REQUIRED WORK:
Read the listing below and copy out every line that holds "runs".

RECORDS TO PROCESS:
*-*-*

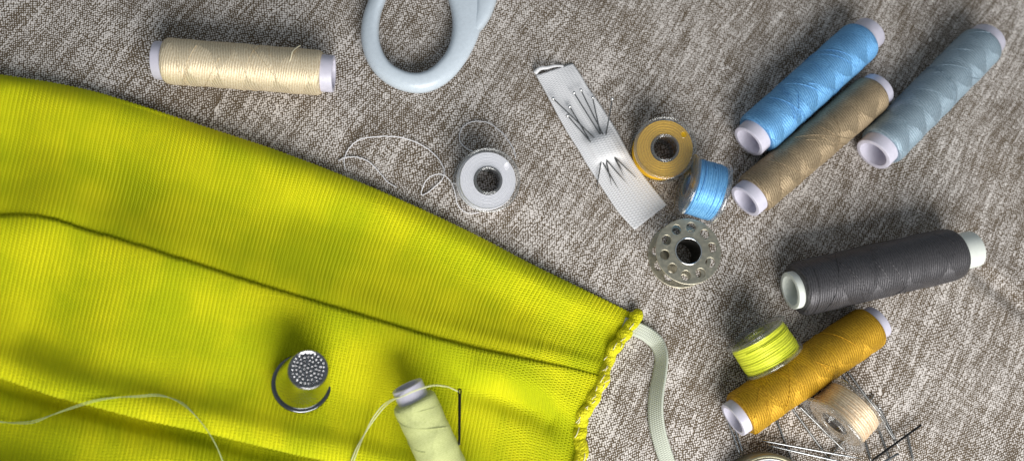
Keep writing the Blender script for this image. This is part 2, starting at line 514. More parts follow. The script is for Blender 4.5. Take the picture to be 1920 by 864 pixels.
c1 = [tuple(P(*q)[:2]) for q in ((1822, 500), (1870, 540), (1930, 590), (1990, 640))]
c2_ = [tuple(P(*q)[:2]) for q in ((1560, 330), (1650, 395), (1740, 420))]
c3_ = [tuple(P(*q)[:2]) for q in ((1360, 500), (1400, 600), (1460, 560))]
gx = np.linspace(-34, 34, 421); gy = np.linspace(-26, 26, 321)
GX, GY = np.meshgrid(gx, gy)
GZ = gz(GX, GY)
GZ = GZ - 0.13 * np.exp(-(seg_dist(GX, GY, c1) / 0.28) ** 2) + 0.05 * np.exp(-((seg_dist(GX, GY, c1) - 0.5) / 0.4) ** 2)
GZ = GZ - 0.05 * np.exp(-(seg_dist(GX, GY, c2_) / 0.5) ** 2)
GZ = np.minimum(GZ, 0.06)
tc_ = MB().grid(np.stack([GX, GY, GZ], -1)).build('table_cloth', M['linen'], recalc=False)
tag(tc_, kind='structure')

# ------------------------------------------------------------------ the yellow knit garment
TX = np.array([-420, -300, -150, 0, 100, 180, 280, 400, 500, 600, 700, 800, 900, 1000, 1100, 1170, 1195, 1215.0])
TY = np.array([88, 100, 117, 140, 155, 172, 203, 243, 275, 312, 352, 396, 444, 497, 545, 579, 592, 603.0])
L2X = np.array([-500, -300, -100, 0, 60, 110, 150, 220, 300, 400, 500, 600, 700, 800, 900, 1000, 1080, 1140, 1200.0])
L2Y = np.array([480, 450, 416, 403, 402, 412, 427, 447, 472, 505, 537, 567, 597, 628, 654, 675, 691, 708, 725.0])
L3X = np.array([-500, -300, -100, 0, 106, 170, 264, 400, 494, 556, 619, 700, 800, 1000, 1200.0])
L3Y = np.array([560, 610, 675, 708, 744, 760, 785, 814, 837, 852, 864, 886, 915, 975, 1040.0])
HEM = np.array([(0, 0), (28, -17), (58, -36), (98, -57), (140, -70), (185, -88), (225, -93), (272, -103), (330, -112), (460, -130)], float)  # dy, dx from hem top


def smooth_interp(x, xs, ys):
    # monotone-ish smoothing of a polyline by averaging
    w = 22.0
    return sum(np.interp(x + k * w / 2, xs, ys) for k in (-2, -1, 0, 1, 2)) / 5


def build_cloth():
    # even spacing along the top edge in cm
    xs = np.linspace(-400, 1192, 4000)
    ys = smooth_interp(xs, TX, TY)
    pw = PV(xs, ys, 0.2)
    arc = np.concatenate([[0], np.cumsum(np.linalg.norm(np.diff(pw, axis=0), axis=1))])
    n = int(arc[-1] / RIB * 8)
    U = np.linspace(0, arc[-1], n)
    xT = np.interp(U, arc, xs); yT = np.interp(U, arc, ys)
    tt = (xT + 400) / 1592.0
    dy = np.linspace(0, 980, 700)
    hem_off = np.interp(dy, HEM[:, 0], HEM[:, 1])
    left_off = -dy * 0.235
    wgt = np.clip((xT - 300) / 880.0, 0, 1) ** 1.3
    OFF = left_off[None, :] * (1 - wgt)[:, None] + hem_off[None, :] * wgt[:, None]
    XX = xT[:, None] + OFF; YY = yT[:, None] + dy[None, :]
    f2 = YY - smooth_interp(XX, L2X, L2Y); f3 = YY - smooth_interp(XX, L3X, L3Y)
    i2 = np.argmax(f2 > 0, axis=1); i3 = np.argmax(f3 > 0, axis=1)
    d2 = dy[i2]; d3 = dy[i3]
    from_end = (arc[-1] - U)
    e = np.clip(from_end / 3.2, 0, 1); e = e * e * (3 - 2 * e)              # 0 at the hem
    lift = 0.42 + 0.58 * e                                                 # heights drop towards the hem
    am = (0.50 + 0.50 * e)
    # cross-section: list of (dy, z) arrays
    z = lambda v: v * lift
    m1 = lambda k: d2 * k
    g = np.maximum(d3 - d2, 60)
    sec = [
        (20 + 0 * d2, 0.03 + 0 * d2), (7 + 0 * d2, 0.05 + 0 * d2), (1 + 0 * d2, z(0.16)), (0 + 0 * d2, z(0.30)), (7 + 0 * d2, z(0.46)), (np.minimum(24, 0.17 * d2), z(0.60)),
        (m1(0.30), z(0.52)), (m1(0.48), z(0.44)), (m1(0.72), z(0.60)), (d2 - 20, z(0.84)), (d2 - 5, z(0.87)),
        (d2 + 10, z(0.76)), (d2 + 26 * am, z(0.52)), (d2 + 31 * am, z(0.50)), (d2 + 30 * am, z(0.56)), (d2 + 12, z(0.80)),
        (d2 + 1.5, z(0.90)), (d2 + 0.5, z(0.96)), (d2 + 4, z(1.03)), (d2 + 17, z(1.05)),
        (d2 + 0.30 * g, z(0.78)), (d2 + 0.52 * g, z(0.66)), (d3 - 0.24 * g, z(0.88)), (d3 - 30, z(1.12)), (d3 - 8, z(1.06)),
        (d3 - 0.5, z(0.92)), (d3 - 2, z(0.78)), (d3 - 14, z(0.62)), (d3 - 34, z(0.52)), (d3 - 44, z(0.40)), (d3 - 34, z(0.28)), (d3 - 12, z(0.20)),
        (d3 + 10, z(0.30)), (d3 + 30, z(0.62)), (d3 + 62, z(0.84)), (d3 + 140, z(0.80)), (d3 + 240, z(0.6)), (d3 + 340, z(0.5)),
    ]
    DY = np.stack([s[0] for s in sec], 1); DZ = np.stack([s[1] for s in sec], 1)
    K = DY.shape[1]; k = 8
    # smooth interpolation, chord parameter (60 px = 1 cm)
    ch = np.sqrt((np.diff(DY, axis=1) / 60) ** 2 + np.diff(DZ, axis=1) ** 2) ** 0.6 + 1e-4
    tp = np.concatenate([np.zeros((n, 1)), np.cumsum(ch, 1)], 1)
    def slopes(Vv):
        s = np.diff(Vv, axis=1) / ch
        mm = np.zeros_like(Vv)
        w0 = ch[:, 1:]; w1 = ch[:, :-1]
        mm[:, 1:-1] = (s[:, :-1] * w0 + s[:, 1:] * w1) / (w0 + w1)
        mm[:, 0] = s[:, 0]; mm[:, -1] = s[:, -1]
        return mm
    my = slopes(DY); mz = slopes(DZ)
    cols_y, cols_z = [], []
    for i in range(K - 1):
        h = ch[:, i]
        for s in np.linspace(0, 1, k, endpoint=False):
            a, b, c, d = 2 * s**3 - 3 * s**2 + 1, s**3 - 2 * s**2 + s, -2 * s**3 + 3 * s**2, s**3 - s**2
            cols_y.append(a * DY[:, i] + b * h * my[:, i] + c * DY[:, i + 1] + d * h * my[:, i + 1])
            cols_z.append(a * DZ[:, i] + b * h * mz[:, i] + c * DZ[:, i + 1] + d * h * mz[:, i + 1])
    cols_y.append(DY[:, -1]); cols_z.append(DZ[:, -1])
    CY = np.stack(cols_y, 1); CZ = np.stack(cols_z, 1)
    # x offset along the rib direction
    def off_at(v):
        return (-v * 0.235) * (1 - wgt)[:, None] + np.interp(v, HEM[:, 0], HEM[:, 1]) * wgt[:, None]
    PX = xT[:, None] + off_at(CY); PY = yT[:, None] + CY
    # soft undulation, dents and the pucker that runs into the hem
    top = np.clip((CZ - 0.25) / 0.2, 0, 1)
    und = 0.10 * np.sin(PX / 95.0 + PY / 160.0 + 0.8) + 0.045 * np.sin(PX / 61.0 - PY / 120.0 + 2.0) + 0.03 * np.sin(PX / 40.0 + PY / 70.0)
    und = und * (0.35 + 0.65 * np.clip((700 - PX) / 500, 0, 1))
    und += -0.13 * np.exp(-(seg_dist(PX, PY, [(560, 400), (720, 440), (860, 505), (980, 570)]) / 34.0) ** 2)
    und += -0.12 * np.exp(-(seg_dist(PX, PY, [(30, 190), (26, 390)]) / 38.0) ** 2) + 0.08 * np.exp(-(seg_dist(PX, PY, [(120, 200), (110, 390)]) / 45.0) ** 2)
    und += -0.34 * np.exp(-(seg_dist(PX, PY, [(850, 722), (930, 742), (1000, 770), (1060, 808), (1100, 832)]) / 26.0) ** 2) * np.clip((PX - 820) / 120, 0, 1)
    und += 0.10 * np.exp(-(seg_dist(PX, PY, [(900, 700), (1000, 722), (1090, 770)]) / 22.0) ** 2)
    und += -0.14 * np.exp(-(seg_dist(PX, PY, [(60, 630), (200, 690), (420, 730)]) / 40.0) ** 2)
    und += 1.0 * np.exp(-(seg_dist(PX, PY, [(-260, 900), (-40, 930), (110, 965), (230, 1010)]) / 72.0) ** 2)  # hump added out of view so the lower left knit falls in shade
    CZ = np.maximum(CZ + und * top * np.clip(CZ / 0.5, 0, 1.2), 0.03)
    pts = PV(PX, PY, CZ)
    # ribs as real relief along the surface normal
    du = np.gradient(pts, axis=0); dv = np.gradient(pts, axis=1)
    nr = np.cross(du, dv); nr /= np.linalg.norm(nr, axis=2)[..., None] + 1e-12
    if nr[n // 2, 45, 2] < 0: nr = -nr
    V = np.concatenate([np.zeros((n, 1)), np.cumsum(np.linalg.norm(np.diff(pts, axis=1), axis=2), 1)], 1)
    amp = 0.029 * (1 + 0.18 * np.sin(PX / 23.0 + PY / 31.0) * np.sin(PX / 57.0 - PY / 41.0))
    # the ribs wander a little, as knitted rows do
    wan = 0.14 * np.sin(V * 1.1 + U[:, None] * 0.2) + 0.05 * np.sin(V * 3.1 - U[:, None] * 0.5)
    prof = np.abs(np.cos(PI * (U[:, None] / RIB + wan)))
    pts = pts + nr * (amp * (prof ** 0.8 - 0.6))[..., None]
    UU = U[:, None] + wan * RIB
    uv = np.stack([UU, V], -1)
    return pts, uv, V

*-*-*

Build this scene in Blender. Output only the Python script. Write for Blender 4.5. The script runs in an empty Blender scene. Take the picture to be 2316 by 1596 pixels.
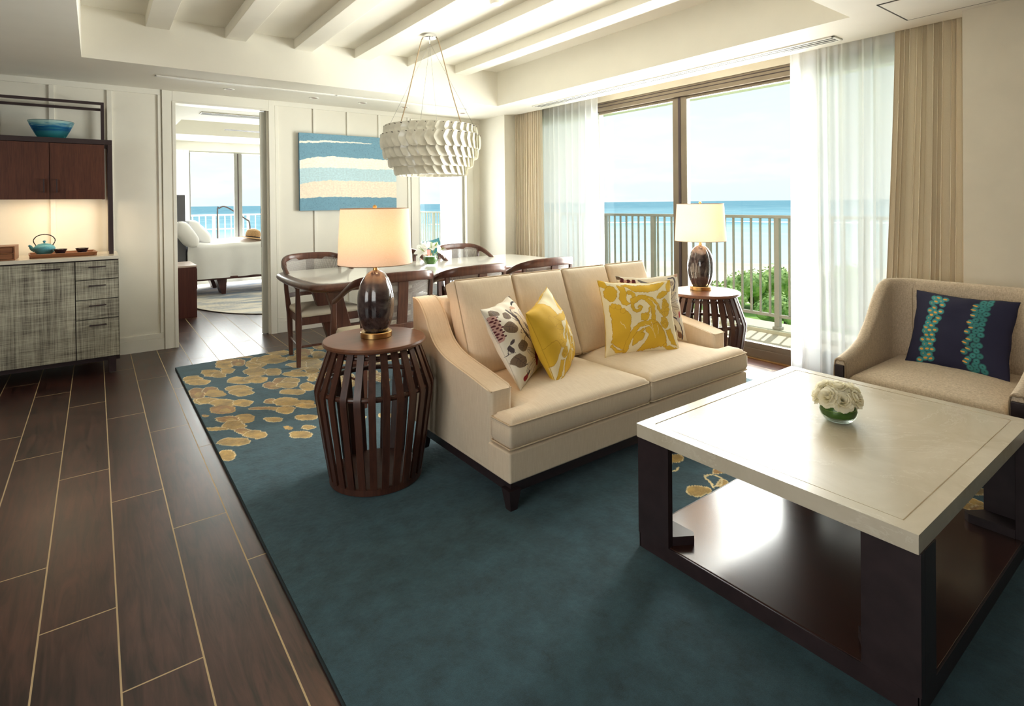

*-*-*

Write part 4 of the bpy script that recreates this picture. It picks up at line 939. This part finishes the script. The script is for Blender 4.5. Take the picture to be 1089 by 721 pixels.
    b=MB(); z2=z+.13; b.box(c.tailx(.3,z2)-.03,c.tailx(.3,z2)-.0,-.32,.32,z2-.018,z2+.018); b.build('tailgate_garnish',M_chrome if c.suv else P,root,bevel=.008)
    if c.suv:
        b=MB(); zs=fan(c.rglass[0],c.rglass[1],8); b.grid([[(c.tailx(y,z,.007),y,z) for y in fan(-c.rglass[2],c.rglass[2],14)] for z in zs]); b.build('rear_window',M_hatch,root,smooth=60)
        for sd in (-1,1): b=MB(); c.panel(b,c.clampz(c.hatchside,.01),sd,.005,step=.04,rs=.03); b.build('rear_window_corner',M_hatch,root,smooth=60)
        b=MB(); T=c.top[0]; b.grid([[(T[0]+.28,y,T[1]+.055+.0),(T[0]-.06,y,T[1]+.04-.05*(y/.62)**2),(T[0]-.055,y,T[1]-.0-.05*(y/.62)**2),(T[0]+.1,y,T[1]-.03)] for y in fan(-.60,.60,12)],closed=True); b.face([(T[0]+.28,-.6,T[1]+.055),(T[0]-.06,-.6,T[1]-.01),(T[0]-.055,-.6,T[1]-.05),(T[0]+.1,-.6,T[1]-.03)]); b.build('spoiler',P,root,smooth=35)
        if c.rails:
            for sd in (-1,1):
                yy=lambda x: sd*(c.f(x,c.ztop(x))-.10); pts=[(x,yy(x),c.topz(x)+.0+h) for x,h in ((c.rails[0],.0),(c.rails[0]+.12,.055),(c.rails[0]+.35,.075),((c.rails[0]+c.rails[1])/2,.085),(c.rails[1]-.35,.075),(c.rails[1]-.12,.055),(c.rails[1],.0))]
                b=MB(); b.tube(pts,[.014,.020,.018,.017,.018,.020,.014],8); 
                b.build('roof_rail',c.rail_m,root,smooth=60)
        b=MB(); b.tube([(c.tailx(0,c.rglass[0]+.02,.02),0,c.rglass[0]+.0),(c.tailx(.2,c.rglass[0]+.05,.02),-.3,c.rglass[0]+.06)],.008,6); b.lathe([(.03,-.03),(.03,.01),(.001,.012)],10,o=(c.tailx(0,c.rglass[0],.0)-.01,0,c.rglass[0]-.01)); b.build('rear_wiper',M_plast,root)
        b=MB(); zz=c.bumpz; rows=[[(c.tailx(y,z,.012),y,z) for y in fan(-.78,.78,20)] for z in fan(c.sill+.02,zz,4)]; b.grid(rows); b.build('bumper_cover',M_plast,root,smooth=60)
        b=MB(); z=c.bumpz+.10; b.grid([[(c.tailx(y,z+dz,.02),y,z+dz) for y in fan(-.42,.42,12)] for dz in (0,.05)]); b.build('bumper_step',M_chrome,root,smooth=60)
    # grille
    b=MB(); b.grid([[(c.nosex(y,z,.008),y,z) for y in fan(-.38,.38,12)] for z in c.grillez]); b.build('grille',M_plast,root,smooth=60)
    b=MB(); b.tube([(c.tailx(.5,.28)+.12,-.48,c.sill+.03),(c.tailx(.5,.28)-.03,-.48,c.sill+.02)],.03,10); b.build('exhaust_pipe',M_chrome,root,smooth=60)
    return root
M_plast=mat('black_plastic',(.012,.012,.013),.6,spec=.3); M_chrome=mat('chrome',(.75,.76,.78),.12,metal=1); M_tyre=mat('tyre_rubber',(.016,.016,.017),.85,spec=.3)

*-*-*

REPLY:
    # soft undulation, dents and the pucker that runs into the hem
Build this scene in Blender. Output only the Python script. Write for Blender 4.5. The script runs in an empty Blender scene. Take the picture to be 2316 by 1596 pixels.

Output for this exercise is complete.